I've wondered if a dog grooming comb of the correct pitch might help.
 
You mean laterally? That's harder. Sometimes insertion into ZIF socket helps. A small pair of duck-billed, smooth jaw pliers and a few prayers mumbled generally works. I prefer those to needle-nose in this case because I can get a more secure grip on the pin.

I've wondered if a dog grooming comb of the correct pitch might help.

OK, I misunderstood what T meant by "the other way" and thought he meant bent under the body of the IC. If he does, indeed, mean parallel to the body of the IC, a pair of small needle-nose pliers is about the only way to go if they are bent more than a few degrees.
 
Chuck(G) said:
If you're worried about breakage, it often helps to re-tin the pins. Seems to anneal the metal a bit and add some strength.

Druid6900 said:
If, as T asks, they are bend the other way, I just stick the chip into a 40 pin ZIF socket and don't flip the lever. Then I push the body of the IC over to obe side so that the center strip straigtehs the pins on that side, and then over to the other side. There seems to be just enough width to the socket to straighten the pins.

Two good suggestions that I will definetely use.
 
If, as T asks, they are bend the other way, I just stick the chip into a 40 pin ZIF socket and don't flip the lever. Then I push the body of the IC over to obe side so that the center strip straigtehs the pins on that side, and then over to the other side. There seems to be just enough width to the socket to straighten the pins.

But it's my ZIF socket I'm trying to straighten!

--T
 
Last edited:
If my Pana Vise is handy I might use that; otherwise, if they're bent inwards I slip a knife blade between the pins and the body and pry them out until they're all aligned and staight. If they're then bent outwards (or were that way to begin with as they usually are for an insertion tool) I just hold the chip with the pins on a flat surface and 'roll' the body till the pins are at right angles to the body.

I try to avoid using pliers unless the pins are actually twisted; if the pins are bent along the length of the chip I usually pry them sideways with a screwdriver or knife against the base of the adjacent pin, often in different directions if the wide part is bent one way and the narrow part the other way.
 
Last edited:
Just as a side note, when I actually do break off a pin, if there's any stub left, I just solder another pin (salvaged from another chip) to the busted off part.

--T
 
I find a straight-edged knife is best - you can quickly align rows and columns by pushing the whole row/column a little past plumb, then back again (once any drastically bent pin(s) have been levered up to some approximation of vertical).

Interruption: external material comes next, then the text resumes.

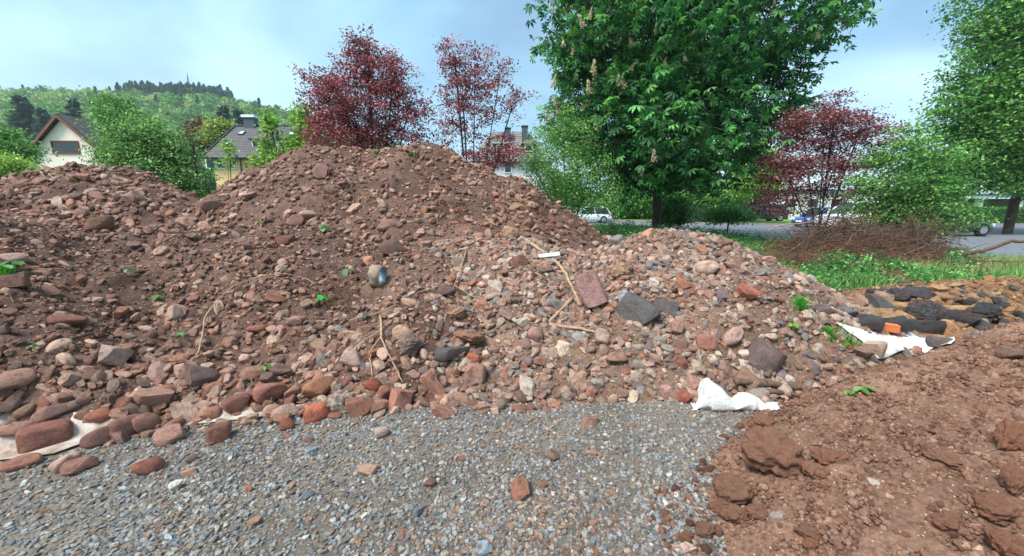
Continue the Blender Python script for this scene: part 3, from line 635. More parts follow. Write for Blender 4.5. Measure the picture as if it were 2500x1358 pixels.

Pliers are fiddly and risk scraping the surface off the pin, if it has any.
Rick
 
Pliers are fiddly and risk scraping the surface off the pin, if it has any. Rick
In the woodwind repair business we use smooth jawed pliers. When you first get a new pair you polish the gripping surfaces to a shine. This prevents scratching or abrading. If you do any kind of work with little metal parts and preserving the original surface is important I think you need a pair of these on your desk.
 
In the woodwind repair business we use smooth jawed pliers. When you first get a new pair you polish the gripping surfaces to a shine. This prevents scratching or abrading. If you do any kind of work with little metal parts and preserving the original surface is important I think you need a pair of these on your desk.

You beat me to it, Ole. Both needle nose and duckbill; keep the jaws clean--a little bit of grit can scratch things. Use a power buffer and jeweler's rouge to keep them smooth.